Vos policiers ont mis son fils en prison en l’accusant de «terrorisme».
Son fils a été arrêté avec une bande de personnes qui brûlaient des pneus et cherchaient à faire dégénérer une manifestation. Il fallait rétablir l’ordre public. Il n’a jamais été placé à la cellule anti-terroriste, mais quelques jours en détention la PJ.
Amadou prétend que le commissaire Doula de la cellule anti-terroriste a refusé de monter un dossier contre son fils et a été limogé.
C’est faux, le commissaire Doula à l’époque était chargé de l’anti-terrorisme, or monsieur Amadou était à la PJ. Monsieur Doula est aujourd’hui chef de l’anti-drogue.
Cette procédure judiciaire vient aux termes d’une année de lutte sans merci entre le président Issouffou et son président de l’Assemblée. Cela arrange vos affaires?

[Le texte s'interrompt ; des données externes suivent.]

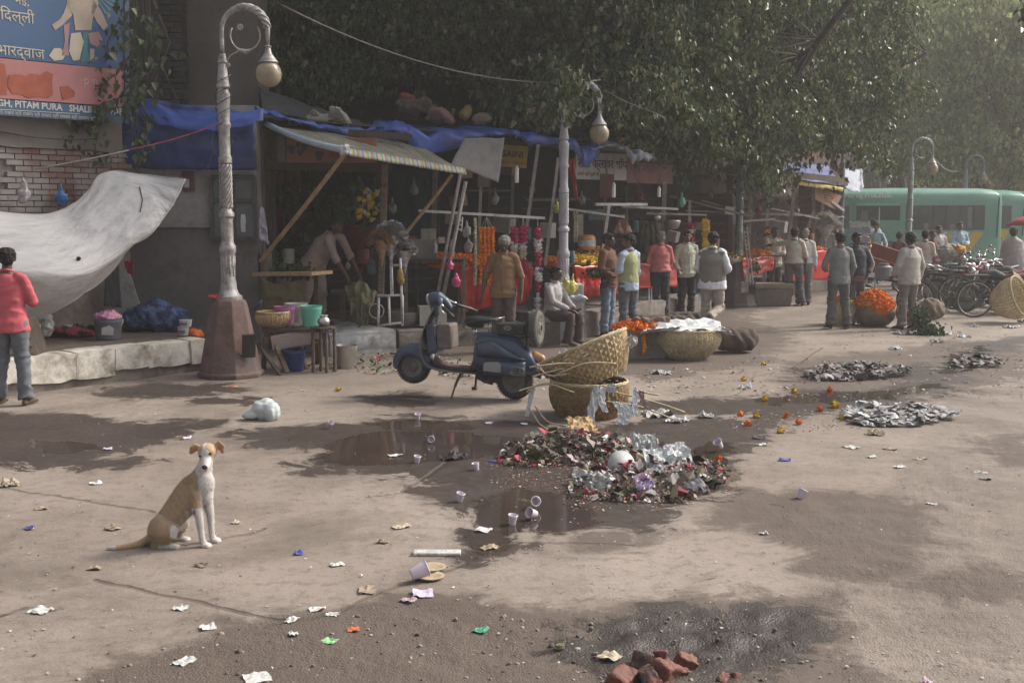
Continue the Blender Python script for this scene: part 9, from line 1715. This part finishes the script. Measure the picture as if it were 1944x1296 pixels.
def bits(name,poly,n,s0,s1,cols,label,hfn=None,seed=1,flat=.25,cat='litter',rough=.7,curl=.3):
 q = random.Random(seed);mb = MB()
 for k in range(n):
  x,y = poly_rand(poly,q);g = G(x,y);z = (hfn(g,q) if hfn else 0)+.004;s_ = q.uniform(s0,s1)*(.6+.8*q.random());a = q.random()*6.3;tl = q.gauss(0,flat);tr_ = q.gauss(0,flat);R = Euler((tl,tr_,a)).to_matrix();w_,l = s_,s_*q.uniform(.35,1.0);z += abs(math.sin(tl))*l*.5+abs(math.sin(tr_))*w_*.5
  P = [Vector((-w_/2,-l/2,0)),Vector((0,-l/2*q.uniform(.7,1.3),s_*curl*q.uniform(-.6,1))),Vector((w_/2,-l/2*q.uniform(.5,1),0)),Vector((w_/2*q.uniform(.6,1.1),l/2,s_*curl*.3)),Vector((0,l/2*q.uniform(.7,1.2),s_*curl*q.uniform(0,1))),Vector((-w_/2*q.uniform(.6,1.1),l/2,0))]
  mb.add([R @ p+Vector((g.x,g.y,z)) for p in P],[(0,1,4,5),(1,2,3,4)])
 return tag(mb.build(name,island_mat(name+'_mix',cols,rough),None,True,False,fixn=False),label,cat,kind='stuff')
def mound(cs):
 def f(g,q=None): return max([0]+[h*max(0,1-((g.x-c.x)/sx)**2-((g.y-c.y)/sy)**2)**.7 for c,sx,sy,h in cs])
 return f
HA = mound([(G(1235,905),.60,.50,.13),(G(1190,915),.45,.4,.10),(G(1330,905),.35,.3,.06)]);HB = mound([(G(1085,850),.55,.40,.10),(G(1000,868),.30,.22,.07),(G(1150,858),.45,.35,.09)])
COLS = [(.08,.06,.04),(.17,.13,.09),(.05,.06,.025),(.34,.32,.29),(.20,.025,.045),(.13,.09,.06),(.46,.45,.43),(.09,.06,.05),(.24,.20,.12),(.035,.03,.028),(.06,.05,.04),(.22,.19,.16),(.09,.10,.045),(.36,.29,.29)]
for H_,poly,nm,lab,sd_ in ((HA,[(1075,915),(1110,870),(1180,852),(1280,850),(1375,885),(1385,920),(1300,955),(1180,955),(1085,945)],'rubbish_heap','large heap of petals, leaves, wet paper and bags in the middle of the yard',3),(HB,[(940,880),(960,860),(1040,835),(1100,826),(1180,835),(1230,860),(1200,885),(1100,885),(1000,888)],'rubbish_heap','smaller dark heap of rotting leaves and rags behind the main heap',4)):
 cx = [G(x,y) for x,y in poly];c = sum(cx,Vector())/len(cx);n_ = 40;rows = [[Vector((c.x-1+2*i/n_,c.y-1+2*j/n_,H_(Vector((c.x-1+2*i/n_,c.y-1+2*j/n_,0)))*.85-.012+.02*nz(i,j,.3))) for i in range(n_+1)] for j in range(n_+1)]
 t = thing('rubbish_heap',(c.x,c.y,0),lab,'rubbish heap');mb = MB();mb.sheet(rows);mb.build('mulch',pmat('mulch',(.07,.05,.035),.9,.5,25,.8,50,dirt=(.03,.025,.02),dscale=10),t,True,True)
 for k,(s0,s1,n,fl) in enumerate(((.010,.030,2600,.6),(.03,.07,420,.5),(.07,.13,44,.45))):
  o = bits('loose_bits',poly,n,s0,s1,COLS+[(.50,.49,.47),(.40,.38,.36)] if k else COLS+[(.32,.03,.05),(.30,.02,.05)],None,H_,sd_*10+k,fl);o.parent = t;o.matrix_parent_inverse = Matrix.Translation(-Vector(t.location));del o['category']
for k,(x,y,w_,l,m,lab,z,pt) in enumerate(((1262,915,.30,.30,M_newsw,'bright white crumpled cloth on the near side of the main heap',.12,.7),(1290,905,.22,.26,M_newsw,'white pointed rag on the right of the main heap',.13,.9),(1225,880,.22,.2,M_news,'grey paper on top of the main heap',.16,.5),(1120,925,.26,.16,M_news,'grey newspaper at the near left foot of the main heap',.04,.4),(1140,935,.2,.2,pmat('bag_pale2',(.34,.33,.32),.4,.2,9,.3),'translucent bag piece at the foot of the main heap',.05,.6),(1105,838,.30,.22,pmat('paper_tan2',(.40,.27,.14),.8,.2,9,.3),'tan paper topmost on the dark heap',.12,.7),(1060,868,.20,.2,pmat('rag_olive',(.09,.08,.05),.9,.3,9,.4),'olive wet rag on the dark heap',.08,.8),(975,873,.24,.14,MATS['rag_olive'],'olive brown wad at the left end of the dark heap',.05,.6),(1225,940,.14,.2,M_lil,'lilac bag scrap at the near foot of the main heap',.04,.8),(1310,935,.3,.12,M_news,'newspaper edge at the right foot of the main heap',.03,.4))): g = G(x,y);paper((g.x,g.y+.08,z),w_,l,m,lab,Q.uniform(-1,1),.08,'rag','rag',seed=k+40,pitch=pt,s=2.4,n=14)
g = G(1180,915);o = MB().lathe([(.001,0),(.10,0),(.11,.008),(.001,.010)],28).build('paper_plate',pmat('plate_white',(.42,.42,.42),.6,.1,9,0,dirt=(.2,.2,.2)),None,False,True,(g.x,g.y+.05,.13));o.rotation_euler = (1.15,.1,.1);tag(o,'round whitish plate standing in the main heap','plate')
PET = [(.30,.04,.06),(.45,.42,.38),(.08,.06,.04),(.22,.03,.05),(.26,.20,.14),(.12,.09,.07),(.10,.11,.05)]
bits('petals',[(900,880),(1000,870),(1100,880),(1220,890),(1180,950),(1050,930),(940,925)],1100,.005,.016,PET,'scattered petals and shreds between the heaps',None,61,.2)
bits('petals',[(1040,930),(1400,850),(1410,930),(1380,945),(1250,975),(1080,970)],900,.005,.016,PET,'scattered petals round the main heap',None,62,.2)
bits('petals',[(1380,790),(1640,775),(1660,812),(1540,822),(1440,815),(1390,820)],500,.008,.022,[(.62,.2,.02),(.6,.4,.03),(.5,.12,.02),(.1,.07,.05)],'orange and yellow petals trodden into the wet ground',None,63,.2)
bits('straw_litter',[(880,690),(1300,700),(1600,640),(1700,600),(1940,640),(1940,760),(1500,760),(1200,740),(860,740)],800,.012,.05,[(.30,.25,.18),(.45,.42,.38),(.12,.09,.07),(.08,.06,.05),(.22,.17,.12)],'trodden straw and paper shreds on the far ground',None,64,.15)
bits('grit',[(0,800),(1944,700),(1944,1296),(0,1296)],1300,.005,.017,[(.08,.06,.05),(.36,.32,.28),(.14,.11,.09),(.5,.48,.45),(.05,.04,.035),(.28,.22,.17)],'crumbs and specks scattered over the yard',None,65,.2)
bits('scrap_litter',[(540,700),(760,660),(900,680),(900,720),(700,710)],420,.02,.07,[(.05,.09,.03),(.10,.13,.04),(.4,.4,.38),(.28,.2,.15),(.04,.06,.025),(.35,.05,.05)],'green stalks and scraps at the foot of the limewashed ledge',None,66,.4)
for nm,poly,n,lab,sd_ in (('rag_heap',[(1520,718),(1560,700),(1640,690),(1705,700),(1740,712),(1640,724),(1560,724)],260,'dark heap of wet rags and stalks beyond the newspapers',71),('newspaper_heap',[(1590,790),(1640,775),(1720,772),(1790,780),(1825,798),(1740,810),(1640,812)],240,'long low heap of grey torn newspapers right of the marigolds',72),('scrap_heap',[(1800,690),(1840,676),(1900,686),(1905,698),(1830,700)],110,'small dark scrap heap near the drain at the right',73)):
 H_ = mound([(sum((G(x,y) for x,y in poly),Vector())/len(poly),1.0 if n > 200 else .5,.7,.05)]);dk_ = nm != 'newspaper_heap'
 bits(nm,poly,int(n*2.6),.03,.11,[(.05,.045,.04),(.12,.10,.09),(.18,.16,.16),(.05,.06,.035),(.26,.25,.24),(.10,.065,.06)] if dk_ else [(.34,.34,.35),(.26,.25,.24),(.42,.42,.42),(.16,.15,.14),(.32,.30,.28)],lab,H_,sd_,.2,'rubbish heap',curl=.35)
q = random.Random(9);mb = MB()
for k in range(230):
 x,y = poly_rand([(120,1296),(400,1200),(760,1145),(1050,1170),(1500,1150),(1560,1296)],q);g = G(x,y);s_ = abs(q.gauss(0,.006))+.003;mb.ball((g.x,g.y,s_*.2-.002),s_,6,(q.uniform(.8,1.5),1,.6),(q.random(),q.random(),q.random()*3))
tag(mb.build('gravel',island_mat('gravel_mix',[(.24,.20,.17),(.15,.12,.10),(.30,.27,.24),(.09,.07,.06),(.20,.15,.12)],.9),None,True,True),'small stones loose in the rough earth','gravel',kind='stuff')
# ================================================================== HAZE
if True:
 mb = MB();mb.box((5,60,16.5),(190,200,36));o = mb.build('haze',[],None,True)
 m = bpy.data.materials.new('haze');m.use_nodes = True;t = m.node_tree;t.nodes.remove(t.nodes['Principled BSDF'])
 v = t.nodes.new('ShaderNodeVolumePrincipled');v.inputs['Density'].default_value = 0.0022;v.inputs['Color'].default_value = (0.93,0.92,0.90,1);v.inputs['Anisotropy'].default_value = 0.3
 t.links.new(v.outputs[0],t.nodes['Material Output'].inputs['Volume']);o.data.materials.append(m)
 tag(o,None,None,None,'stuff')
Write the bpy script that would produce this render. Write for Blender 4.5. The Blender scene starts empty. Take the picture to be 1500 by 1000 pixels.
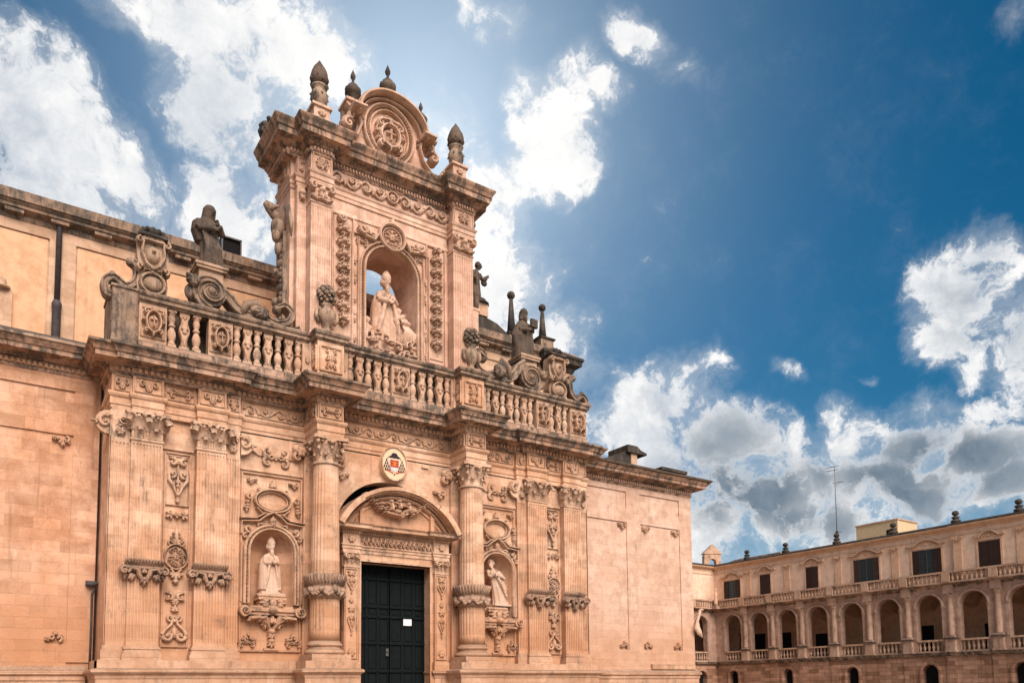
import bpy, math, random
from mathutils import Vector, Matrix, Euler
R = math.radians
pi = math.pi
sc = bpy.context.scene
rnd = random.Random(7)

# ------------------------------------------------------------------ camera
cd = bpy.data.cameras.new("camera"); co = bpy.data.objects.new("camera", cd)
sc.collection.objects.link(co)
cd.sensor_width = 36.0; cd.lens = 1138.65 / 1500 * 36
cd.shift_x = 0.0; cd.shift_y = (912.92 - 500) / 1500
cd.clip_start = 0.1; cd.clip_end = 5000
rt = Vector((0.82430442, -0.56604118, -0.01093675)); up = Vector((-0.03722321, -0.07346259, 0.99660307)); fw = Vector((0.56492182, 0.82109721, 0.0816254))
m = Matrix((rt, up, -fw)).transposed().to_4x4(); m.translation = Vector((0, -28, 1.6))
co.matrix_world = m
sc.camera = co

# ------------------------------------------------------------------ sky, clouds and sun
SUN_AZ, SUN_EL = 27.3, 36.0
SKY_K = 0.1
W = bpy.data.worlds.new("World"); sc.world = W; W.use_nodes = True
wt = W.node_tree; wt.nodes.clear()
class NT:
    def __init__(s, tree): s.t = tree
    def n(s, typ, ins=None, **kw):
        nd = s.t.nodes.new(typ)
        for k, v in kw.items(): setattr(nd, k, v)
        for k, v in (ins or {}).items():
            if isinstance(v, bpy.types.NodeSocket): s.t.links.new(v, nd.inputs[k])
            else: nd.inputs[k].default_value = v
        return nd
    def math(s, op, a, b=0.0, c=0.0, clamp=False):
        return s.n('ShaderNodeMath', {0: a, 1: b, 2: c}, operation=op, use_clamp=clamp).outputs[0]
    def ramp(s, v, a, b, lo=0.0, hi=1.0, typ='SMOOTHSTEP'):
        return s.n('ShaderNodeMapRange', {0: v, 1: a, 2: b, 3: lo, 4: hi}, interpolation_type=typ).outputs[0]
    def mix(s, f, a, b, typ='MIX'):
        nd = s.n('ShaderNodeMix', data_type='RGBA', blend_type=typ)
        for k, v in ((0, f), (6, a), (7, b)):
            if isinstance(v, bpy.types.NodeSocket): s.t.links.new(v, nd.inputs[k])
            else: nd.inputs[k].default_value = v if k == 0 else (*v[:3], 1)
        return nd.outputs[2]
    def noise(s, vec, scale, detail=4, rough=0.55, dist=0.0):
        return s.n('ShaderNodeTexNoise', {'Vector': vec, 'Scale': scale, 'Detail': detail, 'Roughness': rough, 'Distortion': dist}).outputs[0]
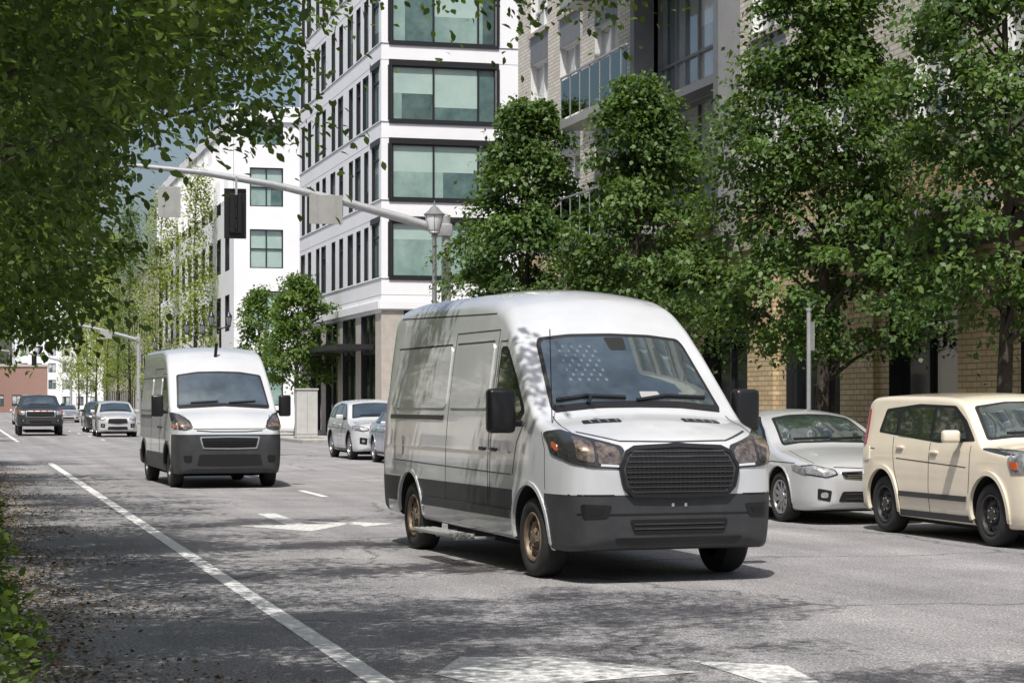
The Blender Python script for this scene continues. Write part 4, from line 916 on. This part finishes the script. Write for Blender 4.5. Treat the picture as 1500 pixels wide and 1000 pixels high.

Cette affaire nous gêne car elle donne à Hama Amadou la possibilité de se «victimiser» en proclamant que le pouvoir utilise une histoire sordide pour l’abattre. En réalité, il était déjà politiquement en perte de vitesse.
Le sénateur Legendre parle de crise politique «sérieuse» au Niger, ce n’est pas le cas?
Pas du tout. Il y a une presse libre, elle est même outrancière, mais le pays est stable. Les gens ne sont pas dans la rue. Beaucoup critiquent le pouvoir, surtout les anciens dignitaires. Car ces gens-là ne supportent pas être dans l’opposition. Sur le plan politique, institutionnel, c’est une démocratie qui fonctionne. D’ailleurs je me permets de vous dire que le classement «The Economist» que vous avez cité et qui qualifie le Niger de «démocratie hybride» date de plusieurs années. Depuis, il y a eu beaucoup de changements. Je ne pense pas que le Niger soit encore aujourd’hui un «régime hybride», mais une démocratie.